Pimentel tem explorado ainda mais um mote de “time que não está ganhando não se mexe” e aposta na atração de eleitores de Ducci em uma tática de “voto no menos pior”. Não por acaso, o pessebista se manteve neutro nesse segundo turno: a leitura é de que um apoio escancarado só atrairia rejeição e ajudaria a candidatura de Cristina, considerada internamente nas siglas progressistas a de maior potencial de destruição na cidade.
Nos bastidores, porém, Pimentel é pressionado pela ala bolsonarista que o apoia a radicalizar. O movimento, por enquanto, é considerado delicado para a campanha, com potencial de ampliar a faixa de abstenções. Na conta política, no entanto, pesa o temor de que, sem a radicalização, ainda mais eleitores com baixa convicção possam migrar para Cristina.
Por enquanto, segundo a Atlas, 14,9% que dizem ter votado em Pimentel no primeiro turno pretendem migrar para a candidatura da jornalista. Cristina atraí, também, 70% dos eleitores que votaram em branco ou nulo.
Os dois candidatos também têm olhares atentos para o eleitor lavajatista. O União Brasil ainda não indicou quem pretende apoiar neste segundo turno. O partido é pressionado por Ratinho Jr. a apoiar Pimentel. O governador tem certa influência na legenda e deve abrir, novamente, espaço para que a sigla volte a ocupar cadeiras no seu secretariado. Moro e sua esposa, porém, já sinalizaram que devem se aliar com Cristina ainda que precisem contrariar o próprio partido. Deltan Dallagnol, que integra o Novo, já apoia o Pimentel, mas não tem se mostrado ser um cabo eleitoral efetivo e parece ter menor potencial do que a dupla de ex-aliados para atrair votos.
Segundo a Atlas, o percentual dos eleitores de Leprevost que pretendem votar em Cristina é significativamente maior do que o percentual daqueles que escolhem Pimentel. O vice-prefeito herda, de acordo com o levantamento, apenas 29,5% dos votos do lavajatista, enquanto a jornalista herdaria 70%.
Atlas: Eleições para Prefeito da Cidade de Curitiba – 2º turno | segmentação por voto no 1º turno
Albuquerque chama a atenção, por fim, para a postura que Marçal pode adotar nessa disputa. O ex-coach, derrotado em SP e rejeitado no palanque de Nunes, teria tempo de sobra para se dedicar à campanha da nova aliada, que, ao que se sabe, já costura os detalhes de como poderá se dar essa participação.

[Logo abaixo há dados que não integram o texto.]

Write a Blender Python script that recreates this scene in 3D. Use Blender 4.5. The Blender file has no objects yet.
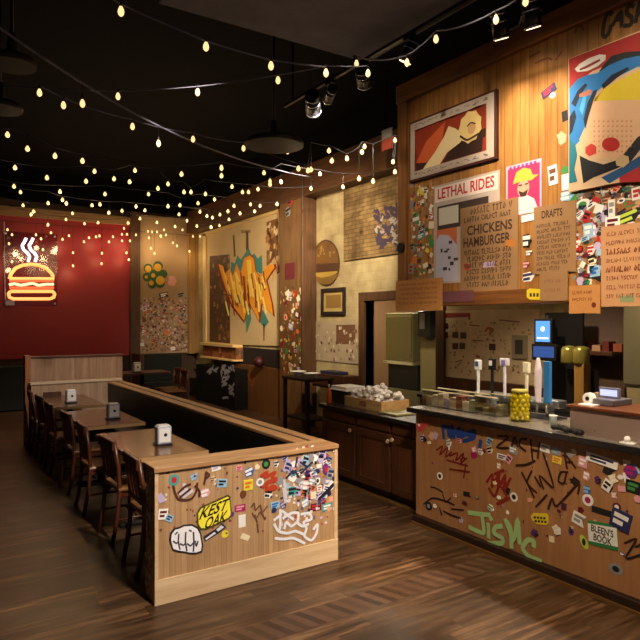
import bpy, bmesh, math, random
from mathutils import Vector
R = random.Random(11)
SC = bpy.context.scene
COL = SC.collection
PI = math.pi
F, H = 620.0, 1.9
YAW = math.atan(404/620)
SN, CS = math.sin(YAW), math.cos(YAW)

# ---------------------------------------------------------------- measuring
def ray(u, v):
    a = (u-320)/F
    return (SN+a*CS, CS-a*SN, (320-v)/F)
def onX(u, v, X):
    d = ray(u, v); t = X/d[0]
    return Vector((X, d[1]*t, H+d[2]*t))
def onY(u, v, Y):
    d = ray(u, v); t = Y/d[1]
    return Vector((d[0]*t, Y, H+d[2]*t))
def onZ(u, v, z):
    d = ray(u, v); t = (z-H)/d[2]
    return Vector((d[0]*t, d[1]*t, z))
class SX:            # a wall facing -X; a runs to the right (-Y)
    def __init__(s, X): s.k = X
    def P(s, a, z, d=0): return (s.k-d, -a, z)
    def uv(s, u, v):
        p = onX(u, v, s.k); return (-p.y, p.z)
class SY:            # a wall facing -Y; a runs to the right (+X)
    def __init__(s, Y): s.k = Y
    def P(s, a, z, d=0): return (a, s.k-d, z)
    def uv(s, u, v):
        p = onY(u, v, s.k); return (p.x, p.z)
def uvs(S, pts): return [S.uv(*p) for p in pts]

# ---------------------------------------------------------------- materials
def lin(c):
    if isinstance(c, str):
        c = c.lstrip('#'); c = [int(c[i:i+2], 16)/255 for i in (0, 2, 4)]
        c = [x/12.92 if x <= .04045 else ((x+.055)/1.055)**2.4 for x in c]
    return (c[0], c[1], c[2], 1)
_m = {}
class NT:
    def __init__(s, name):
        s.m = bpy.data.materials.new(name); s.m.use_nodes = True
        s.n = s.m.node_tree.nodes; s.l = s.m.node_tree.links
        s.b = s.n['Principled BSDF']
    def node(s, t, **k):
        n = s.n.new(t)
        for a, b in k.items(): setattr(n, a, b)
        return n
    def put(s, sock, val):
        if hasattr(val, 'links') or hasattr(val, 'is_output'): s.l.new(val, sock)
        else: sock.default_value = val
    def math(s, op, a, b=0.0, c=None):
        n = s.node('ShaderNodeMath', operation=op)
        s.put(n.inputs[0], a); s.put(n.inputs[1], b)
        if c is not None: s.put(n.inputs[2], c)
        return n.outputs[0]
    def mix(s, f, a, b, mode='MIX'):
        n = s.node('ShaderNodeMix', data_type='RGBA', blend_type=mode)
        s.put(n.inputs[0], f); s.put(n.inputs[6], a); s.put(n.inputs[7], b)
        return n.outputs[2]
    def xyz(s):
        g = s.node('ShaderNodeNewGeometry'); x = s.node('ShaderNodeSeparateXYZ')
        s.l.new(g.outputs['Position'], x.inputs[0]); return x.outputs
    def oxyz(s):
        g = s.node('ShaderNodeTexCoord'); x = s.node('ShaderNodeSeparateXYZ')
        s.l.new(g.outputs['Object'], x.inputs[0]); return x.outputs
    def comb(s, x, y, z):
        c = s.node('ShaderNodeCombineXYZ')
        for i, v in enumerate((x, y, z)): s.put(c.inputs[i], v)
        return c.outputs[0]
    def noise(s, vec, scale=5, detail=4, rough=.55):
        n = s.node('ShaderNodeTexNoise'); s.l.new(vec, n.inputs['Vector'])
        n.inputs['Scale'].default_value = scale; n.inputs['Detail'].default_value = detail
        n.inputs['Roughness'].default_value = rough
        return n.outputs['Fac']
    def ramp(s, f, stops):
        r = s.node('ShaderNodeValToRGB'); e = r.color_ramp.elements
        while len(e) < len(stops): e.new(.5)
        for i, (p, c) in enumerate(stops): e[i].position = p; e[i].color = lin(c)
        s.l.new(f, r.inputs[0]); return r.outputs[0]
    def bump(s, h, strength=.3, dist=.01):
        b = s.node('ShaderNodeBump'); b.inputs['Strength'].default_value = strength
        b.inputs['Distance'].default_value = dist
        s.l.new(h, b.inputs['Height']); s.l.new(b.outputs[0], s.b.inputs['Normal'])
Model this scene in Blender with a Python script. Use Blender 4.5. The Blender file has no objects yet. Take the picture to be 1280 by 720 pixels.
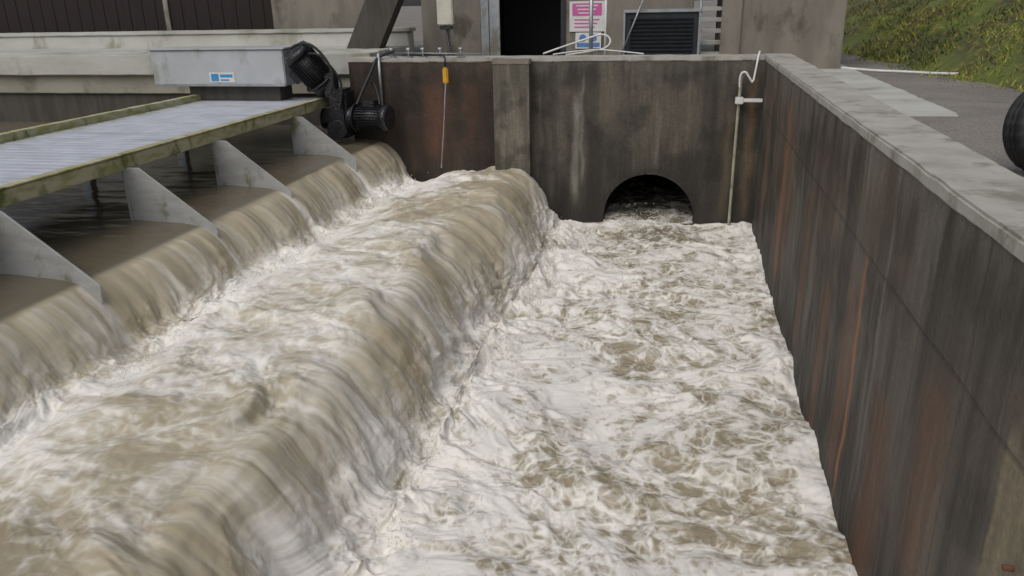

“Isso [participação de Marçal] é um perigo real para o Pimentel. Então acredito que virá uma pressão maior em cima do PL de Paulo Martins para que Bolsonaro, Michelle e os filhos…o núcleo duro do bolsonarismo…estejam no palanque com Pimentel”, comenta. “Esse cenário, se confirmado, torna a disputa bastante imprevisível”, finaliza Albuquerque.